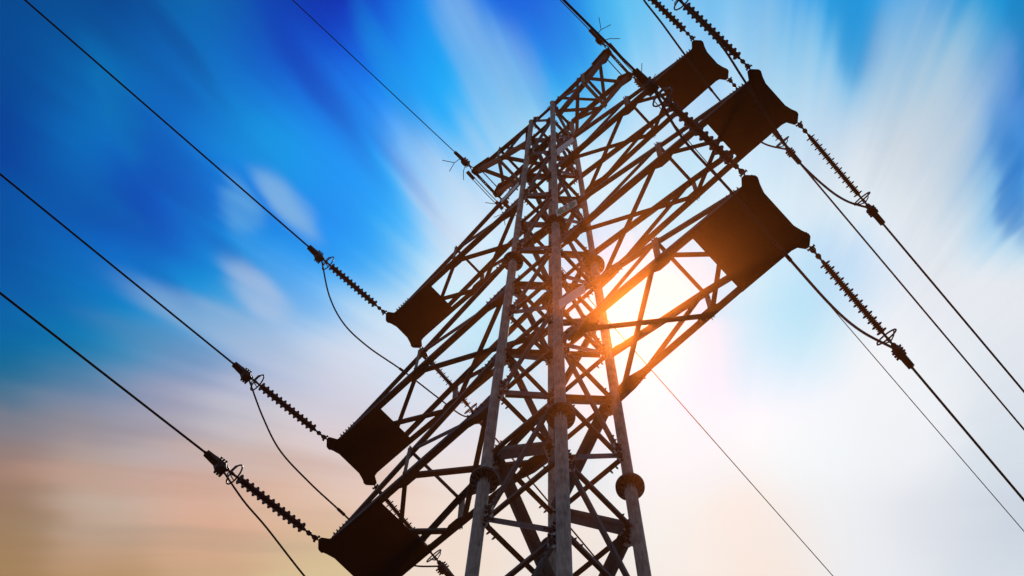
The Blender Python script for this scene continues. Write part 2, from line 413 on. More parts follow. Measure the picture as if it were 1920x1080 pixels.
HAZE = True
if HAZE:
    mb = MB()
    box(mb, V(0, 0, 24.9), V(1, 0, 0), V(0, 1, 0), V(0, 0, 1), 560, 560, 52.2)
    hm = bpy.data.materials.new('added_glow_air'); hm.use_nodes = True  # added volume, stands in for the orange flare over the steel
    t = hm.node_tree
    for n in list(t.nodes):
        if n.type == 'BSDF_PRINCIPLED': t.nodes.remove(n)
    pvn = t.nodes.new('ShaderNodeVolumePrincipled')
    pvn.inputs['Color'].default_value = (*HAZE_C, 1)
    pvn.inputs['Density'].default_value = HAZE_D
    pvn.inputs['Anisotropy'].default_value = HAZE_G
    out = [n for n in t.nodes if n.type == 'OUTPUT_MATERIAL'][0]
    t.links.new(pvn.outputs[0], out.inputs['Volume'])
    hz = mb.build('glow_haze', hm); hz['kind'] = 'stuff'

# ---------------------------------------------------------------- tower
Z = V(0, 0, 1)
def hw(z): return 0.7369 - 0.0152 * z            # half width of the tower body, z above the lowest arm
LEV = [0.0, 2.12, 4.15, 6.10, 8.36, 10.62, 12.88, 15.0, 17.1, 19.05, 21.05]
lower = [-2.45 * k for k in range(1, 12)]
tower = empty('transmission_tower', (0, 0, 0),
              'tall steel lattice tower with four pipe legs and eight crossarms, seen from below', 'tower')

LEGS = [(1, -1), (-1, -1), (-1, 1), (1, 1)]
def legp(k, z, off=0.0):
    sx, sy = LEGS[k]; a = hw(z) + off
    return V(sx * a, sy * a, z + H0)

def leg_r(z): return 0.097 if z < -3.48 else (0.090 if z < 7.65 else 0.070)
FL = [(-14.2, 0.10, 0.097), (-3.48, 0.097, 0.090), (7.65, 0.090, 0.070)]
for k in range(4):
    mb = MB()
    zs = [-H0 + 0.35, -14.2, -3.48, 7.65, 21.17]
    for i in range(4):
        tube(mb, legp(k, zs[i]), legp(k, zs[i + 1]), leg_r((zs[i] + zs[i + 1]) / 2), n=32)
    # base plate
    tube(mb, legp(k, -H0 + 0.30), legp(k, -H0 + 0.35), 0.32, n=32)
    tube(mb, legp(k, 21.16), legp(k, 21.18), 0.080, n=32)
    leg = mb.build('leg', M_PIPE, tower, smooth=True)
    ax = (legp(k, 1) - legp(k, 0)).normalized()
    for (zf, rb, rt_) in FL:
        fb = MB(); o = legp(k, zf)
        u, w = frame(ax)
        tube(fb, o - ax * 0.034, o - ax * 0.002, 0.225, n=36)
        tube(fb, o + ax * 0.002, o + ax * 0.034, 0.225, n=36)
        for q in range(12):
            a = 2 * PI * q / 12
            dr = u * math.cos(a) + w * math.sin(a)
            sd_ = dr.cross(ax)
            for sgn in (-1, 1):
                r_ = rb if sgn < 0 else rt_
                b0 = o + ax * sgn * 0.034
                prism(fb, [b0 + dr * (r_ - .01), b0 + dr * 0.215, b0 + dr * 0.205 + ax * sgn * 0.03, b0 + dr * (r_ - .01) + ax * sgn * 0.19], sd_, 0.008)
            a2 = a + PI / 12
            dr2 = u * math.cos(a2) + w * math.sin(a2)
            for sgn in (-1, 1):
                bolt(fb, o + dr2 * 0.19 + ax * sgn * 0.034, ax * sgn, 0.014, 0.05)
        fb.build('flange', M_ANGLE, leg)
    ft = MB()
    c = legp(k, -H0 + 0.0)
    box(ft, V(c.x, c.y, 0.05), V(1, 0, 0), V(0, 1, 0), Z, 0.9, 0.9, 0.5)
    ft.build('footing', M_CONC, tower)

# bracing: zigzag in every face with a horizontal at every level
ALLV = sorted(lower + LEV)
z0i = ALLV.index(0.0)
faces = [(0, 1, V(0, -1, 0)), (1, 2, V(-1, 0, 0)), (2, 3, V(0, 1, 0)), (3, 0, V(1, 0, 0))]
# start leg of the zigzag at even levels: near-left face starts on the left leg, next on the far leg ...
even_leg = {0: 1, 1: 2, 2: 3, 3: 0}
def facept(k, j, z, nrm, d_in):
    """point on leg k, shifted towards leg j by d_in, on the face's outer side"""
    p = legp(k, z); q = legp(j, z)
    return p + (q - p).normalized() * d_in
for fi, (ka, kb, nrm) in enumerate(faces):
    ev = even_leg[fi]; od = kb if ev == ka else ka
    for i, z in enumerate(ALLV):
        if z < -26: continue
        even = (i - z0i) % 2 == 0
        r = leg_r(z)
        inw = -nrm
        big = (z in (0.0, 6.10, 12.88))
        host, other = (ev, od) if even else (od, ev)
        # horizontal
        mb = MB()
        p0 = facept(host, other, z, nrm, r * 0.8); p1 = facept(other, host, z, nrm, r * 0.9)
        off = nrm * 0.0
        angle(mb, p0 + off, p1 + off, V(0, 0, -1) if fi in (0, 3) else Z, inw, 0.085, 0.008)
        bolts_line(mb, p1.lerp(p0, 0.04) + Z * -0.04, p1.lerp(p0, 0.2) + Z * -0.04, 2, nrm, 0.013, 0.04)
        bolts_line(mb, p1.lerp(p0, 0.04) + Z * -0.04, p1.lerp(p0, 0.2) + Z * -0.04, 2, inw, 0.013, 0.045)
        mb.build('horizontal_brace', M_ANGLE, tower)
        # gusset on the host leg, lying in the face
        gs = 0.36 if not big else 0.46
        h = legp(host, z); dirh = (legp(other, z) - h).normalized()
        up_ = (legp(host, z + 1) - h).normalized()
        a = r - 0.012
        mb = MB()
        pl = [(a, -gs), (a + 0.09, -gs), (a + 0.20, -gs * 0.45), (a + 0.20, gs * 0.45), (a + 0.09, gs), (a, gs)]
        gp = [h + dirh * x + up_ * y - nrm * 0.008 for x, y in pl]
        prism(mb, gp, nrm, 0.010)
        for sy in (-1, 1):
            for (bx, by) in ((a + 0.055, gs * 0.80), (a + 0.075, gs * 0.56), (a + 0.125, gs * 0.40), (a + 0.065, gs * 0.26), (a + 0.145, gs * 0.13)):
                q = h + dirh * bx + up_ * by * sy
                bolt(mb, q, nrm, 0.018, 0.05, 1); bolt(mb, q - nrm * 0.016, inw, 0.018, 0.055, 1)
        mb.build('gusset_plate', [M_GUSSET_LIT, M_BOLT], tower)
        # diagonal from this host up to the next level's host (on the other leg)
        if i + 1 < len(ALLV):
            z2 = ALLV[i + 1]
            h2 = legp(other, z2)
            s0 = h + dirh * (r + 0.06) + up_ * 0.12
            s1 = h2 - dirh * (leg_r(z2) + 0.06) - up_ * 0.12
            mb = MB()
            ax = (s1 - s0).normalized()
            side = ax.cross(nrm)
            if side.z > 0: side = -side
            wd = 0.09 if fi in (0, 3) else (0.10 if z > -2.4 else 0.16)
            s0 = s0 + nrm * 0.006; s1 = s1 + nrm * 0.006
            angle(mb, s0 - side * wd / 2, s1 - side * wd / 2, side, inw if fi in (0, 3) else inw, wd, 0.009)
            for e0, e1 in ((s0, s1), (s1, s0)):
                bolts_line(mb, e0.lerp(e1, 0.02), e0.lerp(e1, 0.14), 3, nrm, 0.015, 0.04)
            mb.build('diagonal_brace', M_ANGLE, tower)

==

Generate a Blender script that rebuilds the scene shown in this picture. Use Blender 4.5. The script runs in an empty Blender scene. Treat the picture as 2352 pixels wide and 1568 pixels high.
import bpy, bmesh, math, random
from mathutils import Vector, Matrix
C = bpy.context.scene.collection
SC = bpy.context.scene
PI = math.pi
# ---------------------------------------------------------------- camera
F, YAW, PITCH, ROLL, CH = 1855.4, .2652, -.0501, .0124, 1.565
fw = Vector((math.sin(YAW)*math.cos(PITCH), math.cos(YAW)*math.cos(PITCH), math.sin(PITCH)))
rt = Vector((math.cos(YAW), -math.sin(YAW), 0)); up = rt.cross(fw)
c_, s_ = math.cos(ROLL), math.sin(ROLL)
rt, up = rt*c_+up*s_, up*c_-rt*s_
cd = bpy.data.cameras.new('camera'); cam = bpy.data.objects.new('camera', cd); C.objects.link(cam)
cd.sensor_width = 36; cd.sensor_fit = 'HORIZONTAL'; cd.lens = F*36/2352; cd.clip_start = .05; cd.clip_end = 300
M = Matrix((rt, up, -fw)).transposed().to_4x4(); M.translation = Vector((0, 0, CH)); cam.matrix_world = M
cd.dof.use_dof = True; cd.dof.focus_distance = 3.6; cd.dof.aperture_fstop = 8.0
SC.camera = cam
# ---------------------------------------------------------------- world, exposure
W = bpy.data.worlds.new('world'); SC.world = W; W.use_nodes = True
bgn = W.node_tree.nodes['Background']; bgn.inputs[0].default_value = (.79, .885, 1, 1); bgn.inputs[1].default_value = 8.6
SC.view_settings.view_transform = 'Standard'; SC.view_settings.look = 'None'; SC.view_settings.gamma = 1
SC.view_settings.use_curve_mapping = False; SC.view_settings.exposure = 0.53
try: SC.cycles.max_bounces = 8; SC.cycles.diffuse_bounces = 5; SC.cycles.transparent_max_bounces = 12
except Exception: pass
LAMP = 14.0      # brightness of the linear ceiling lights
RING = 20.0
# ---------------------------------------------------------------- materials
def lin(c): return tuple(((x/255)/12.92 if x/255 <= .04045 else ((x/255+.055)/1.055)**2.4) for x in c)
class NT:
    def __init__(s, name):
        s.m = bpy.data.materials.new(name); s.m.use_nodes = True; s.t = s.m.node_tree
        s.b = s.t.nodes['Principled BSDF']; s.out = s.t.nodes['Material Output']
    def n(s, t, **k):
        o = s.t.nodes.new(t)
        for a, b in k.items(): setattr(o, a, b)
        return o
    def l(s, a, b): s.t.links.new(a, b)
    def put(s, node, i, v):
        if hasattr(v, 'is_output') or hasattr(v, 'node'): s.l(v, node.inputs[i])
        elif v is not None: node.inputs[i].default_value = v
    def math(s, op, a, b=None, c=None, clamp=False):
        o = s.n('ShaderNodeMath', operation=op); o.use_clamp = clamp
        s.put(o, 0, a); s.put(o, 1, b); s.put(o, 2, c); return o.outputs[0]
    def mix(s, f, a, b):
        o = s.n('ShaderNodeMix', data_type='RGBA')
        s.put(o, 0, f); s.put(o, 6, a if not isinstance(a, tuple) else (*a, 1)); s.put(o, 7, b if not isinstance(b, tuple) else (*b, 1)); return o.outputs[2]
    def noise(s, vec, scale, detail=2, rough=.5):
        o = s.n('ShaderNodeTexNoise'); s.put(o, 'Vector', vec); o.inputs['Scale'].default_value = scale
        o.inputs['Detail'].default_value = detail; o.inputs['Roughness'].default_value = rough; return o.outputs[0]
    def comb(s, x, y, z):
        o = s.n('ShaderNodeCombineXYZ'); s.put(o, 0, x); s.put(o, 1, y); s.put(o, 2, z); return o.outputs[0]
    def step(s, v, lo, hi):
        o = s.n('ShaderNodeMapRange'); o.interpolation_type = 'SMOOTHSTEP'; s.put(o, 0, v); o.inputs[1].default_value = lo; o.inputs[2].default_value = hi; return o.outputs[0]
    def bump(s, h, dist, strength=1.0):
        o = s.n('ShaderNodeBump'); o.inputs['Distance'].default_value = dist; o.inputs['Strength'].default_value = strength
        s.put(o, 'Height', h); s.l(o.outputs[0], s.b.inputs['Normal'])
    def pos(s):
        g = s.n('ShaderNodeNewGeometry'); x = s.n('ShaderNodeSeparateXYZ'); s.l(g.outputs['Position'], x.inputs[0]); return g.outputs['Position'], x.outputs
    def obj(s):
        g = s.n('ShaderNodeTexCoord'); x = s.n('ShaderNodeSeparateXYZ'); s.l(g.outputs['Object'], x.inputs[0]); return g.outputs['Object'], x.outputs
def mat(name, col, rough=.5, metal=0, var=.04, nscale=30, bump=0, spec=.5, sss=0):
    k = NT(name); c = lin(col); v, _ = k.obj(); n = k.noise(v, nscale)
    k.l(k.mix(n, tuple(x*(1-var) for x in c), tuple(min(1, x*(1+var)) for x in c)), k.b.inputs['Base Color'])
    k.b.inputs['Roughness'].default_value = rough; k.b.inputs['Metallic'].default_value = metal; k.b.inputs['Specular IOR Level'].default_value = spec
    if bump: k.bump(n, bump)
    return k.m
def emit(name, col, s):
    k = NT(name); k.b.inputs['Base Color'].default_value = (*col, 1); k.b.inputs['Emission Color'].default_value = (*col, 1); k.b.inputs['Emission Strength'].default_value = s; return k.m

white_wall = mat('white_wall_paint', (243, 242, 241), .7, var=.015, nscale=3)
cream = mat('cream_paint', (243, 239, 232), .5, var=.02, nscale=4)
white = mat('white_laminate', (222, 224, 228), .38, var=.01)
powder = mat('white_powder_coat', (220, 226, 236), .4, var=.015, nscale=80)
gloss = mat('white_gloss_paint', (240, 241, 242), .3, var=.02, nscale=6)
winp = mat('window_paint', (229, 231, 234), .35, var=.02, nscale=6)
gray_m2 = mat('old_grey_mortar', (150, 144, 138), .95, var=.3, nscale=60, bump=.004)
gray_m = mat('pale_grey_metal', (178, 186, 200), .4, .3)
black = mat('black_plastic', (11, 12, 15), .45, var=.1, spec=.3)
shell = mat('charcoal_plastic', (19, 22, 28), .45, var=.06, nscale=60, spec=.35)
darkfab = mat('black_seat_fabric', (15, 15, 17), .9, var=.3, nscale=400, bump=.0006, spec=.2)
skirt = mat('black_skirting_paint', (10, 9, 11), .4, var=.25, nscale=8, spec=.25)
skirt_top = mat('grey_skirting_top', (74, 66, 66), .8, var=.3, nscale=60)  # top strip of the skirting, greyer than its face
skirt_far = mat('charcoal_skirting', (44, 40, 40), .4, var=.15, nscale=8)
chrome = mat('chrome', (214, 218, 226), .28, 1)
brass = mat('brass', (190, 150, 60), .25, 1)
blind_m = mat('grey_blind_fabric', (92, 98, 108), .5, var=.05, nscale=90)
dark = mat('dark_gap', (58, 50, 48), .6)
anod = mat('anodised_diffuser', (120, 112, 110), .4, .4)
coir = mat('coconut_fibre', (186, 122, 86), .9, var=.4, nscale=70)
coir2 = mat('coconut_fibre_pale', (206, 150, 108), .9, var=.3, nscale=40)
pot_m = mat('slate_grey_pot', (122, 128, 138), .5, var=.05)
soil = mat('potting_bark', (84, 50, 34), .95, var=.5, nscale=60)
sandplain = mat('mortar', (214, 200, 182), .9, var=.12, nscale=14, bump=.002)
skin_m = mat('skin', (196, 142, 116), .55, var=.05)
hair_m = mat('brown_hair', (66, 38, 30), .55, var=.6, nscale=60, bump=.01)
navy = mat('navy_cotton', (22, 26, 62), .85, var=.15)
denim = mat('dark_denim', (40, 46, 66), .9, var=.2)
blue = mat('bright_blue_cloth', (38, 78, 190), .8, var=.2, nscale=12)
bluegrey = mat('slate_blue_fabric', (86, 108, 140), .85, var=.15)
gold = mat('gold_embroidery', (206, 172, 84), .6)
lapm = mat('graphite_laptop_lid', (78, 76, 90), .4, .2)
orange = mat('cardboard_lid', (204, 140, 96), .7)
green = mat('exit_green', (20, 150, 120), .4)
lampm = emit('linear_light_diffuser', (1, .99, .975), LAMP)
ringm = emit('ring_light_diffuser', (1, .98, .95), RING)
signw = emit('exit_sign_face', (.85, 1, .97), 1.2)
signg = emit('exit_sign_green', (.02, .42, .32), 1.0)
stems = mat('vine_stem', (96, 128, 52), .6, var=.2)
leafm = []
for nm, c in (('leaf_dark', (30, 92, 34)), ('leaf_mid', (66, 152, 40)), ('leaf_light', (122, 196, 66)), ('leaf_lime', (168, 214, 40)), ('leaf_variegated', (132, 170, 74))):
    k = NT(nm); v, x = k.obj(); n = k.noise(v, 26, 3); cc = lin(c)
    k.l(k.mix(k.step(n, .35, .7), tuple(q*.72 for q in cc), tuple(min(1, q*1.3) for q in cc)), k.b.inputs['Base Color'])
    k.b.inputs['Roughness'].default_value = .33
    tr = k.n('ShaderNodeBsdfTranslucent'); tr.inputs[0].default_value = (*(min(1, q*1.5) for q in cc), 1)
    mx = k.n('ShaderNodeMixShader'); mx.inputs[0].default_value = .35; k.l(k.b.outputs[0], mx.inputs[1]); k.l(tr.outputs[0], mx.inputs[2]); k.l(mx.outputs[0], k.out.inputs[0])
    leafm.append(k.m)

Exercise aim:
Gather all lines where the word "script" appears.

Worked answer:
The Blender Python script for this scene continues. Write part 2, from line 413 on. More parts follow. Measure the picture as if it were 1920x1080 pixels.
Generate a Blender script that rebuilds the scene shown in this picture. Use Blender 4.5. The script runs in an empty Blender scene. Treat the picture as 2352 pixels wide and 1568 pixels high.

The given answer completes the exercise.